You see, I’m the father of a beautiful, 6-year-old girl. And as I see the photos of the victims, like Charlotte Bacon or Olivia Engel, I see my little girl, Vivien, in the curves of their faces and their cascading locks. Like Olivia, my Vivien’s favorite colors are pink and purple. Like Charlotte, my little girl likes school and dresses too.
I’m known as a leading expert on resilience – the resilience guy. So friends, neighbors, colleagues, and reporters have asked me how we cope at a time like this. My short answer is, we don’t. Not really. Not at first. First we grieve and at once we feel anger at the gunmen, empathy for the unbearable pain the parents of the victims must feel, relief that it wasn’t our child, and guilt for feeling relieved. Then, perhaps, we begin to take small steps to recovery.

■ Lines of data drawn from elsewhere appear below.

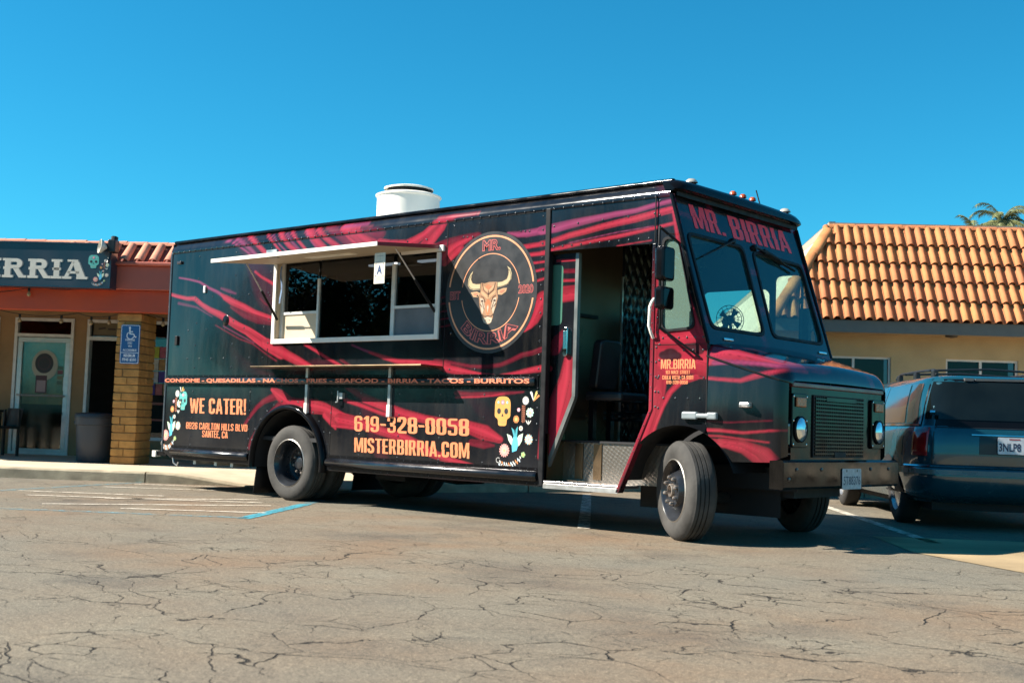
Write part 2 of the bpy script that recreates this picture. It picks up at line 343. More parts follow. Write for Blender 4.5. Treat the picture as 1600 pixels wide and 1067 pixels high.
def _glyph(ch, t=.15):
    w = .40; h = t/2
    if ch in 'O0': return [rrect(0,w,0,1,.16), rrect(t,w-t,t*.85,1-t*.85,.06)], w
    if ch == 'D': return [rpoly([(0,0),(.22,0),(w,.0),(w,1),(.22,1),(0,1)], .001)[:0] or [(0,0),(.24,0)]+[(w-.16+.16*cos(radians(a)), .16+.16*sin(radians(a))) for a in range(-90,1,18)]+[(w-.16+.16*cos(radians(a)), .84+.16*sin(radians(a))) for a in range(0,91,18)]+[(0,1)], rrect(t,w-t,t*.85,1-t*.85,.06)], w
    if ch == '8': return [[(w-.03,.5),(w,.43)]+[(w-.14+.14*cos(radians(a)), .14+.14*sin(radians(a))) for a in range(0,-91,-18)]+[(.14+.14*cos(radians(a)), .14+.14*sin(radians(a))) for a in range(-90,-181,-18)]+[(0,.43),(.03,.5),(.0,.57)]+[(.14+.14*cos(radians(a)), .86+.14*sin(radians(a))) for a in range(180,89,-18)]+[(w-.14+.14*cos(radians(a)), .86+.14*sin(radians(a))) for a in range(90,-1,-18)]+[(w,.57)], rrect(t,w-t,.575,1-.115,.04), rrect(t,w-t,.115,.43,.04)], w
    if ch == 'B': return [[(0,0),(.26,0)]+[(w-.14+.14*cos(radians(a)), .14+.14*sin(radians(a))) for a in range(-90,1,18)]+[(w,.42),(w-.06,.51),(w-.02,.58)]+[(w-.15+.13*cos(radians(a)), .87+.13*sin(radians(a))) for a in range(0,91,18)]+[(0,1)], rrect(t,w-t-.01,.56,1-.11,.05), rrect(t,w-t,.11,.455,.05)], w
    if ch == 'R': return [[(0,0),(t,0),(t,.42),(.20,.42),(w-t+.01,0),(w+.015,0),(w-.095,.46),(w-.02,.53)]+[(w-.15+.13*cos(radians(a)), .87+.13*sin(radians(a))) for a in range(0,91,18)]+[(0,1)], rrect(t,w-t-.01,.52,1-.11,.05)], w+.01
    if ch == 'A': return [[(0,0),(.125,0),(.155,.2),(.275,.2),(.305,0),(.43,0),(.30,1),(.13,1)], [(.17,.31),(.215,.72),(.26,.31)]], .43
    if ch == 'I': return [[(0,0),(t,0),(t,1),(0,1)]], t
    if ch == '1': return [[(.09,0),(.09+t,0),(.09+t,1),(.115,1),(0,.88),(0,.76),(.09,.82)]], .09+t
    if ch == 'E': return [[(0,0),(.33,0),(.33,.11),(t,.11),(t,.45),(.29,.45),(.29,.56),(t,.56),(t,.89),(.33,.89),(.33,1),(0,1)]], .33
    if ch == 'F': return [[(0,0),(t,0),(t,.44),(.28,.44),(.28,.55),(t,.55),(t,.89),(.33,.89),(.33,1),(0,1)]], .33
    if ch == 'L': return [[(0,0),(.31,0),(.31,.11),(t,.11),(t,1),(0,1)]], .31
    if ch == 'T': return [[(.12,0),(.12+t,0),(.12+t,.89),(.375,.89),(.375,1),(0,1),(0,.89),(.12,.89)]], .375
    if ch == 'H': return [[(0,0),(t,0),(t,.44),(w-t,.44),(w-t,0),(w,0),(w,1),(w-t,1),(w-t,.56),(t,.56),(t,1),(0,1)]], w
    if ch == 'N': return [[(0,0),(.12,0),(.12,.62),(.275,0),(.40,0),(.40,1),(.28,1),(.28,.42),(.13,1),(0,1)]], w
    if ch == 'M': return [[(0,0),(.12,0),(.12,.66),(.215,.05),(.325,.05),(.42,.66),(.42,0),(.54,0),(.54,1),(.375,1),(.27,.36),(.165,1),(0,1)]], .54
    if ch == 'W': return [[(0,1),(.10,0),(.235,0),(.30,.52),(.365,0),(.50,0),(.60,1),(.475,1),(.425,.34),(.365,.95),(.235,.95),(.175,.34),(.125,1)]], .60
    if ch == 'V': return [[(0,1),(.14,0),(.28,0),(.42,1),(.29,1),(.21,.30),(.13,1)]], .42
    if ch == 'U': return [_stroke([(h,1),(h,h*.85),(w-h,h*.85),(w-h,1)], t, .16)], w
    if ch == 'C': return [_stroke([(w-h,.66),(w-h,1-h*.85),(h,1-h*.85),(h,h*.85),(w-h,h*.85),(w-h,.34)], t, .15)], w
    if ch == 'S': return [_stroke([(w-h,.70),(w-h,1-h*.85),(h,1-h*.85),(h,.60),(w-h,.40),(w-h,h*.85),(h,h*.85),(h,.30)], t, .14)], w
    if ch == '2': return [_stroke([(h,.70),(h,1-h*.85),(w-h,1-h*.85),(w-h,.62),(h,.20),(h,h*.8),(w,h*.8)], t, .10)], w
    if ch == '3': return [_stroke([(h,.72),(h,1-.055),(w-h,1-.055),(w-h,.565),(.14,.565)], .11, .11), _stroke([(.14,.452),(w-h,.452),(w-h,.055),(h,.055),(h,.28)], .11, .11)], w
    if ch == '5': return [_stroke([(w-.01,1-.06),(h,1-.06),(h,.58),(w-h,.58),(w-h,h*.85),(h,h*.85),(h,.28)], .125, .07)], w
    if ch in '69':
        p = _stroke([(w-h,.72),(w-h,1-h*.85),(h,1-h*.85),(h,h*.85),(w-h,h*.85),(w-h,.56),(t+.002,.56)], .128, .13)
        return [p if ch == '6' else [(w-x, 1-y) for x, y in p]], w
    if ch == '-': return [[(0,.42),(.24,.42),(.24,.54),(0,.54)]], .24
    if ch == '.': return [[(0,0),(.13,0),(.13,.14),(0,.14)]], .13
    if ch == ',': return [[(0,0),(.03,-.12),(.10,-.12),(.13,0),(.13,.14),(0,.14)]], .13
    if ch == '!': return [[(0,0),(.13,0),(.13,.14),(0,.14)], [(.02,.22),(.11,.22),(.135,1),(-.005,1)]], .135
    return [], .18
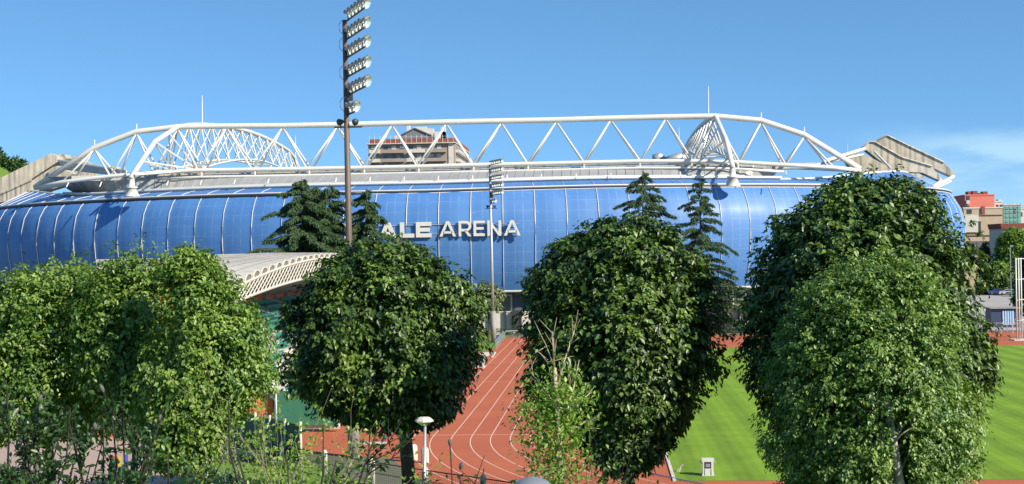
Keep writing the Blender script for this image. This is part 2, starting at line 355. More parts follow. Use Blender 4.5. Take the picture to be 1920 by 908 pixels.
# bank rising to the terrace the picture is taken from
bk = []; xs = np.linspace(-60, 60, 41); ys = np.linspace(-6, 34, 31)
for y in ys:
    for x in xs:
        z = 8.0*(1-min(max((y-9)/24, 0), 1))**1.2; bk.append((x, y, z + (.12*math.sin(x*1.7+y)+.1*math.sin(y*2.1-x*.6))*(1 if z > .3 else 0)))
bf = [[j*41+i, j*41+i+1, (j+1)*41+i+1, (j+1)*41+i] for j in range(30) for i in range(40)]
tag(mesh_np('grass_bank', bk, bf, VERGE, smooth=True), kind='structure')
XC, YC, RI, XIN = 29.75, 90.5, 32.0, -2.25
def arc_pts(R, a0=180, a1=270, n=48):
    return [(XC+R*math.cos(math.radians(a)), YC+R*math.sin(math.radians(a))) for a in np.linspace(a0, a1+40, n)]
YF = 196.0
out = [(-13.2, YF), (-13.2, 168), (-16.3, 168), (-16.3, 96), (-19.5, 96), (-19.5, 84)] + [p for p in arc_pts(RI+10.9) if p[0] > -12.3] + [(80, 60), (80, YF)]
sheet('running_track', out, 0.0, TRACK)
sheet('lawn', [(3.48, 71.9), (72, 71.9), (72, 169.5), (3.48, 169.5)], .008, LAWN)
sheet('verge', [(-22, 66), (-22, 79.5), (-16, 78), (-13.5, 73.6), (-9, 68.5), (-4.0, 63.4), (2, 58), (2, 40), (-22, 40)], .006, VERGE)
sheet('far_verge', [(-40, 168), (-13.25, 168), (-13.25, 203), (-40, 203)], .006, VERGE)
sheet('paving', [(-70, 40), (-22.05, 40), (-22.05, 84), (-26, 90), (-45, 110), (-110, 140), (-110, 60)], .004, PAVE)
sheet('far_plaza', [(20, 200), (160, 200), (230, 345), (30, 345)], .004, ASPH)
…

The first step my wife and I took was to sit down with Vivien on Monday morning before we took her to school and tell her about the events that we’d shielded her from until then. She had questions – ‘why did the man do this?’, ‘what happened to the children and to him?’ – and we answered them as honestly as we could.
Each of us holds basic beliefs that we and our loved ones are safe. It’s these unconscious beliefs that enable us to put our kids on the school bus or drop them off at school every morning without spiraling into existential angst. At times like these, as with the events of 9-11, these basic beliefs are shattered. It takes time for them to be rebuilt. But we can help the process along.
We assured our Vivien that she was safe at school – and then took steps to ensure that was true. We sat down with her school’s director and asked how we could be of assistance. We helped the director craft an email to go out to all parents, I offered my services as a counselor and, at her suggestion, we joined a committee to assess the school’s security system.
Then my wife and I took another lead from the President. We sent our thoughts and prayers to the grieving and we hugged our children especially tight.